> _Set exercise_: Please return nothing but the lines between the line holding "Build this scene" and the line holding "return h / 4294967295.0 * 2 - 1", both ends included, without the pictures.

> _Data for this task_:
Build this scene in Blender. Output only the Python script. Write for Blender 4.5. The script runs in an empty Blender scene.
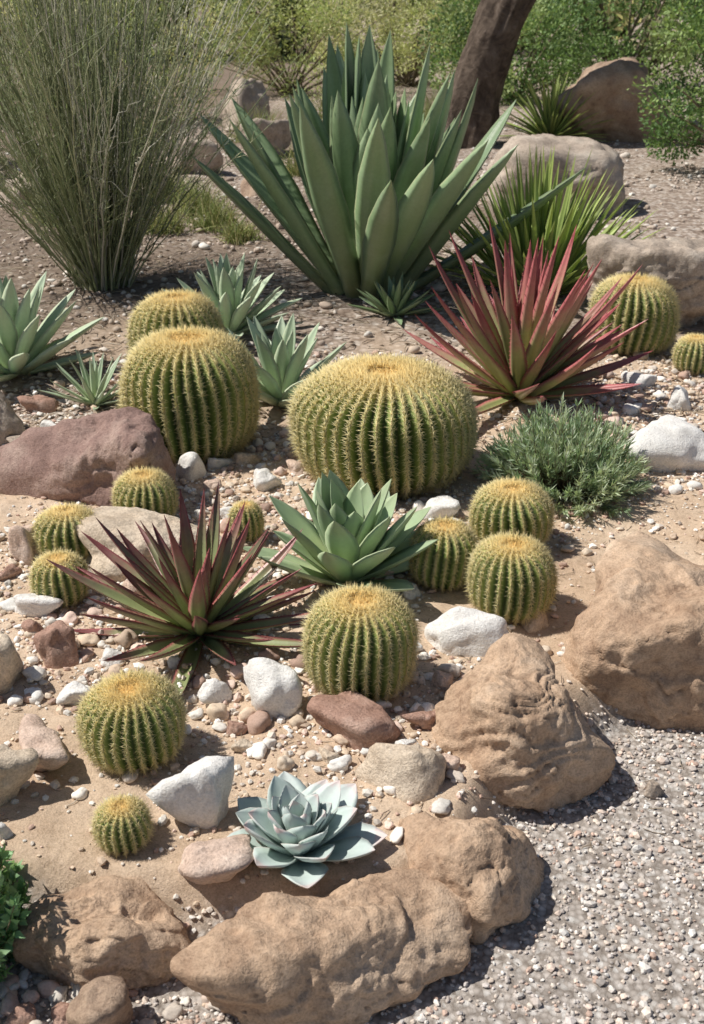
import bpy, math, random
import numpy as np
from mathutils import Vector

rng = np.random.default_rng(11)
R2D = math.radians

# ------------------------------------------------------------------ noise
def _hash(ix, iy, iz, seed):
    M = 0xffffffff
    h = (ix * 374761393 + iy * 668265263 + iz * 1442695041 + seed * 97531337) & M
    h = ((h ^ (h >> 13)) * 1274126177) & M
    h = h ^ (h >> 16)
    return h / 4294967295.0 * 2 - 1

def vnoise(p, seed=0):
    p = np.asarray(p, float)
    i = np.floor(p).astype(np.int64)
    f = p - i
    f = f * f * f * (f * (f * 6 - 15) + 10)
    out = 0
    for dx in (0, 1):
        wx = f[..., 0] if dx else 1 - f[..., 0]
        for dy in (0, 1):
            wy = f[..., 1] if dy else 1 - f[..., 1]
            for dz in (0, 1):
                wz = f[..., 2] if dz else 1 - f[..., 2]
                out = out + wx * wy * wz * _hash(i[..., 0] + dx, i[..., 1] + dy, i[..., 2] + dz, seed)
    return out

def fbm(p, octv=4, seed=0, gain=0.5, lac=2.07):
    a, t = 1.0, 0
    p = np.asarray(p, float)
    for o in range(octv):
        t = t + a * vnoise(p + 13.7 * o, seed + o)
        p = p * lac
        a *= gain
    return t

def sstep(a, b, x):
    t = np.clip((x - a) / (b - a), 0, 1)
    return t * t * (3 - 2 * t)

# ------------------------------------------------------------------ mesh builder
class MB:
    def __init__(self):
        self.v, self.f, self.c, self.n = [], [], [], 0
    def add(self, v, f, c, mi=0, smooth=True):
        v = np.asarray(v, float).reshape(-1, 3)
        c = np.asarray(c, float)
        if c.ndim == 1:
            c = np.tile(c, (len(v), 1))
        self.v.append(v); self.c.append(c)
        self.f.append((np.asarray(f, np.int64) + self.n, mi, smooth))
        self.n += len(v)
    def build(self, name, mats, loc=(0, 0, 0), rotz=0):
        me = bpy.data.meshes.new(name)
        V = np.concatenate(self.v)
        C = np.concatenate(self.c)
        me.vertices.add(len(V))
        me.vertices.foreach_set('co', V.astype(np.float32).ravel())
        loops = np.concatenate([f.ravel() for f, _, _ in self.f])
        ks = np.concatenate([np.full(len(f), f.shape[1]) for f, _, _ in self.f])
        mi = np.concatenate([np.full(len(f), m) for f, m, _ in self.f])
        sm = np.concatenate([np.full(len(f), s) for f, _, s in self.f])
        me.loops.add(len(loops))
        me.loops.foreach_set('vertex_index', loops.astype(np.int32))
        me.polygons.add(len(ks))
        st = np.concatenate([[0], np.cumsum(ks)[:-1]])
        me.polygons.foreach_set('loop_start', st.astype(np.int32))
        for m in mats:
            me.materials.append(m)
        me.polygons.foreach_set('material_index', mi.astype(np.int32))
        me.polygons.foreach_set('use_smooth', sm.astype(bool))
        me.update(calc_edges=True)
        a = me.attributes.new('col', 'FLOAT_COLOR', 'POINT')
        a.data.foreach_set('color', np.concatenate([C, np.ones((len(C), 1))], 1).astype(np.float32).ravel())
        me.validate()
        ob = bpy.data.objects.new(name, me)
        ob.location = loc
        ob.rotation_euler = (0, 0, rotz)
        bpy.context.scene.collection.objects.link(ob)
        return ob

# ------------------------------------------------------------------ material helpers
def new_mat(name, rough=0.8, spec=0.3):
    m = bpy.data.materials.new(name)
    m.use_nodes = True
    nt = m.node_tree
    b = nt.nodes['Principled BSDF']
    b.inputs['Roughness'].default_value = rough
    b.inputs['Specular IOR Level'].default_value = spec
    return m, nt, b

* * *

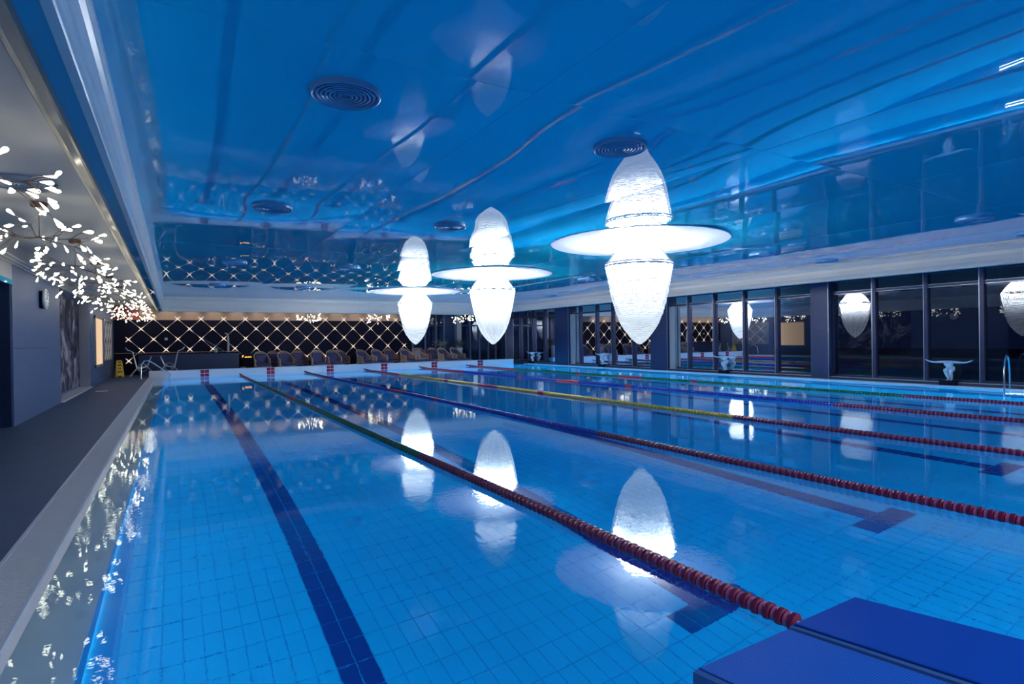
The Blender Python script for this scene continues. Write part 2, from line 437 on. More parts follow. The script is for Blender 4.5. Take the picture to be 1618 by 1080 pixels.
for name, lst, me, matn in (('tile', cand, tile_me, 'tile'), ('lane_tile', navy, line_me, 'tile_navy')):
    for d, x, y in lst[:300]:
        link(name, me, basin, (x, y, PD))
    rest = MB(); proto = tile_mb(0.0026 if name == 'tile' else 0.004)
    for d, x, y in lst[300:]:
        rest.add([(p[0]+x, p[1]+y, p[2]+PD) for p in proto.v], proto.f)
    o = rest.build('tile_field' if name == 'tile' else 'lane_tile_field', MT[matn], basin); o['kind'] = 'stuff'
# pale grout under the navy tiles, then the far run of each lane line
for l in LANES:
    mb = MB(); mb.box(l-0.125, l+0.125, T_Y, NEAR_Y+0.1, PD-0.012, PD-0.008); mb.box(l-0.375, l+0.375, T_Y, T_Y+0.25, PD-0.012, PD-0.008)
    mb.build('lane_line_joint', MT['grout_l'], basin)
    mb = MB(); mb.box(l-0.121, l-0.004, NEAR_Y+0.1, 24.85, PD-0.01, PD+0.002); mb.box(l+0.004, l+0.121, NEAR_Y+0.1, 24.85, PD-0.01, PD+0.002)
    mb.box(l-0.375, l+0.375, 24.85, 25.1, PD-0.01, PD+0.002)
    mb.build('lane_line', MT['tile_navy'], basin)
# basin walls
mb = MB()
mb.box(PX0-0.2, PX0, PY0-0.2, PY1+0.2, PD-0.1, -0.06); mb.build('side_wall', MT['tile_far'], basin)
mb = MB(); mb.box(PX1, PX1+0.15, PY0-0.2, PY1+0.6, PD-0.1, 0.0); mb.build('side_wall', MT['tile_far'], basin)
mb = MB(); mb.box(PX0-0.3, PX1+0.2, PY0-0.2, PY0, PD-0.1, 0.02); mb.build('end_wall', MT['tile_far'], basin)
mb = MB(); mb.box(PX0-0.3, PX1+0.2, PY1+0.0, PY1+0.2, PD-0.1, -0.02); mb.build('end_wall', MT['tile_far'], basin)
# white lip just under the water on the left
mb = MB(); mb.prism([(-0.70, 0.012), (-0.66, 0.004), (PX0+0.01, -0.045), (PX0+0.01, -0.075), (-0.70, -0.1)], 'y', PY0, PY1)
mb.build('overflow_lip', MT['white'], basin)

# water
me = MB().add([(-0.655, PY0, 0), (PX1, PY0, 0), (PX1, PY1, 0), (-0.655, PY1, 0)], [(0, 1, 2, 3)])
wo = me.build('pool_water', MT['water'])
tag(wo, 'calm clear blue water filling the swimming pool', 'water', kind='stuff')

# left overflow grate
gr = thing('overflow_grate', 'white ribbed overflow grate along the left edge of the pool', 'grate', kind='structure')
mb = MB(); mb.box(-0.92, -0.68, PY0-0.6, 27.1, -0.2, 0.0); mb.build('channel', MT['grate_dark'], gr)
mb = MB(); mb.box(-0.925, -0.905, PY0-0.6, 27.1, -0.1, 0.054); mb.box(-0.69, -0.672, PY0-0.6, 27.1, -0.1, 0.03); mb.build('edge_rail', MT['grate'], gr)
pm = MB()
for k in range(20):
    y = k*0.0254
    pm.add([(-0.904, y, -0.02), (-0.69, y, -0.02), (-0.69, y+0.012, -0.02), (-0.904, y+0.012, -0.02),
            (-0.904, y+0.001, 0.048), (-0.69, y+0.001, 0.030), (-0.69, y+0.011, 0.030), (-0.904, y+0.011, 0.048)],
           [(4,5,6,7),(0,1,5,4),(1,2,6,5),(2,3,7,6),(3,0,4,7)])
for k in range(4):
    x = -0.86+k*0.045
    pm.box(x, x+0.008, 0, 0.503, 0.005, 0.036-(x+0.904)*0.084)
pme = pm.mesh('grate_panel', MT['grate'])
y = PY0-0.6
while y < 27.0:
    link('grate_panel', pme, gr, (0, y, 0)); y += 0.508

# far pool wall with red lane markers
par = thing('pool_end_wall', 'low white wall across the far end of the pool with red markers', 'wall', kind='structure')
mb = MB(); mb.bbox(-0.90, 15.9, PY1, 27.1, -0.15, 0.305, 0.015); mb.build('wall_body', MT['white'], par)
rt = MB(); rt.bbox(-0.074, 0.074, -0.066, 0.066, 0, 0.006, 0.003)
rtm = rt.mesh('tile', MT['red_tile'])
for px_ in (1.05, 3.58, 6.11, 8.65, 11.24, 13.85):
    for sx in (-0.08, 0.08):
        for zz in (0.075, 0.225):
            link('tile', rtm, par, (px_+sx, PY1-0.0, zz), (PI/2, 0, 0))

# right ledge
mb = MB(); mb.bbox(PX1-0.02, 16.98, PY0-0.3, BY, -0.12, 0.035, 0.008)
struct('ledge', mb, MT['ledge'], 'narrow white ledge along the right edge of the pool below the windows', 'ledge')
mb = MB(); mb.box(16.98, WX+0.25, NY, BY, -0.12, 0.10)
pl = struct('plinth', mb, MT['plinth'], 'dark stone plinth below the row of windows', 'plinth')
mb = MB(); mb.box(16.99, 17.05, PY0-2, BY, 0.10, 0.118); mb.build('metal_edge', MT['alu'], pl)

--

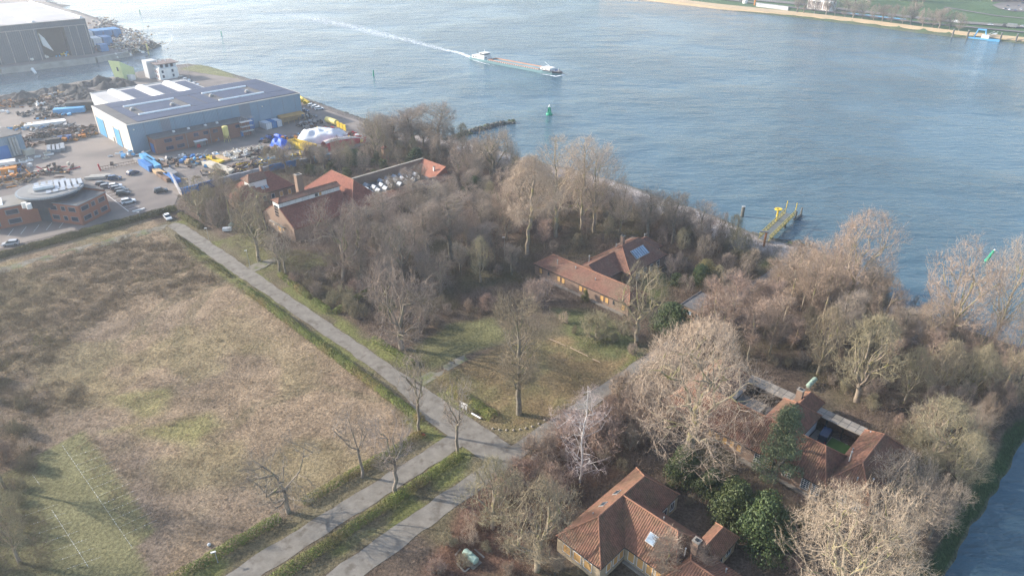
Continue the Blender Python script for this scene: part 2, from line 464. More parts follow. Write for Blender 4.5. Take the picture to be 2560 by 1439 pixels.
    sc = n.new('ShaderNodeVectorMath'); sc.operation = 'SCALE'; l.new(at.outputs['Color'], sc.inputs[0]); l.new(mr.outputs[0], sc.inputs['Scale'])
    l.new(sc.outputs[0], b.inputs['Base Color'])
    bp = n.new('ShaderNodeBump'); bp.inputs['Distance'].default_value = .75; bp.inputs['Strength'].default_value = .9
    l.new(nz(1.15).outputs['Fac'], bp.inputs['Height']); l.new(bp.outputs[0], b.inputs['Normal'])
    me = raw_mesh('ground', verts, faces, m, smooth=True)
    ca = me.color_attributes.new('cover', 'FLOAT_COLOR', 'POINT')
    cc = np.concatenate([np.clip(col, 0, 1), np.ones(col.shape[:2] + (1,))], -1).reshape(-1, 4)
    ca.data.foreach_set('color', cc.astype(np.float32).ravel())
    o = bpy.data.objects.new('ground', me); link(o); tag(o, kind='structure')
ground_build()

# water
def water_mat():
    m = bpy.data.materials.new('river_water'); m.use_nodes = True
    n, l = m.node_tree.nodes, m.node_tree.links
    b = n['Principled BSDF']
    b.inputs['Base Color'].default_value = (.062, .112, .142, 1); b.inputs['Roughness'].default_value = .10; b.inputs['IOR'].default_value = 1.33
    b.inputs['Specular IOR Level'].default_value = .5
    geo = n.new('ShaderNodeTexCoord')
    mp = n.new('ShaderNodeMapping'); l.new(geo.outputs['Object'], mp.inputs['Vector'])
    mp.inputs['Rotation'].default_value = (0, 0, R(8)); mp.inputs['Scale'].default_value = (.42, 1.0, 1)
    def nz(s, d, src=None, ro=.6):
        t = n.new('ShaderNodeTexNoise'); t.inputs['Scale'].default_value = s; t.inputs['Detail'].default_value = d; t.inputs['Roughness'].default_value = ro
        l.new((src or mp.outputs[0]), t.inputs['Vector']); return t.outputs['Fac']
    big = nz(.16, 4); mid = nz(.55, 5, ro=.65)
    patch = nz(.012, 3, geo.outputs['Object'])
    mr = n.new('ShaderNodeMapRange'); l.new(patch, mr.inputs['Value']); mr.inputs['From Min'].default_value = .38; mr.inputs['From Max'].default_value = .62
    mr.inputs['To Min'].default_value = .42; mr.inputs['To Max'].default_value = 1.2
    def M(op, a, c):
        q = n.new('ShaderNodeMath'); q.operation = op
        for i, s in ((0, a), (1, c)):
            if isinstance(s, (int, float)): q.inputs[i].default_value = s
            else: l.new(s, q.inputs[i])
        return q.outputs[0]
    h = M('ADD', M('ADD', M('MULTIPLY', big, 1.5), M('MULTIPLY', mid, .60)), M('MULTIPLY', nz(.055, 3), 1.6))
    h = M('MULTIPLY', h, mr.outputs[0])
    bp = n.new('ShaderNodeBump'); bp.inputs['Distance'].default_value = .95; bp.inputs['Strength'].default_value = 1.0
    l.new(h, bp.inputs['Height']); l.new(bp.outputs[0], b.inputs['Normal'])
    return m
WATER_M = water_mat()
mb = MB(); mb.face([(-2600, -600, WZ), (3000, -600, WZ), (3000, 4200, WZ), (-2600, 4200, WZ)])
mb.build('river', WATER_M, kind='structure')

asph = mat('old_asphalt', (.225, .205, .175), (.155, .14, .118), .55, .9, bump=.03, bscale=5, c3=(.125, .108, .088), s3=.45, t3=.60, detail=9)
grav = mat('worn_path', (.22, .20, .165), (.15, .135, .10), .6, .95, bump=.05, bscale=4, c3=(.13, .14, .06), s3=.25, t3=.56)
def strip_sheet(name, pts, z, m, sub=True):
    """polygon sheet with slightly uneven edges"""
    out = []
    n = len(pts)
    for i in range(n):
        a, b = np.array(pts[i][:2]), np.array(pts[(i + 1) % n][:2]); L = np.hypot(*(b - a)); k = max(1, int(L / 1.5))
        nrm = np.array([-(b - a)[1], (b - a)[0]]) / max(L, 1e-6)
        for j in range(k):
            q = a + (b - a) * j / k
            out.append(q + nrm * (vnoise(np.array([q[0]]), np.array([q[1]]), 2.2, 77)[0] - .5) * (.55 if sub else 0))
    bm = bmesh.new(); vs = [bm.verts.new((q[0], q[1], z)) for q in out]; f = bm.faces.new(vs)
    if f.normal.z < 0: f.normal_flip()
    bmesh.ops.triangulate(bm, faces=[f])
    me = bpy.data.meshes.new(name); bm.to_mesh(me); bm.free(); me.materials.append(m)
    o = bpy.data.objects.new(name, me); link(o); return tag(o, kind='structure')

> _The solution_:
Build this scene in Blender. Output only the Python script. Write for Blender 4.5. The script runs in an empty Blender scene.
import bpy, math, random
import numpy as np
from mathutils import Vector

rng = np.random.default_rng(11)
R2D = math.radians

# ------------------------------------------------------------------ noise
def _hash(ix, iy, iz, seed):
    M = 0xffffffff
    h = (ix * 374761393 + iy * 668265263 + iz * 1442695041 + seed * 97531337) & M
    h = ((h ^ (h >> 13)) * 1274126177) & M
    h = h ^ (h >> 16)
    return h / 4294967295.0 * 2 - 1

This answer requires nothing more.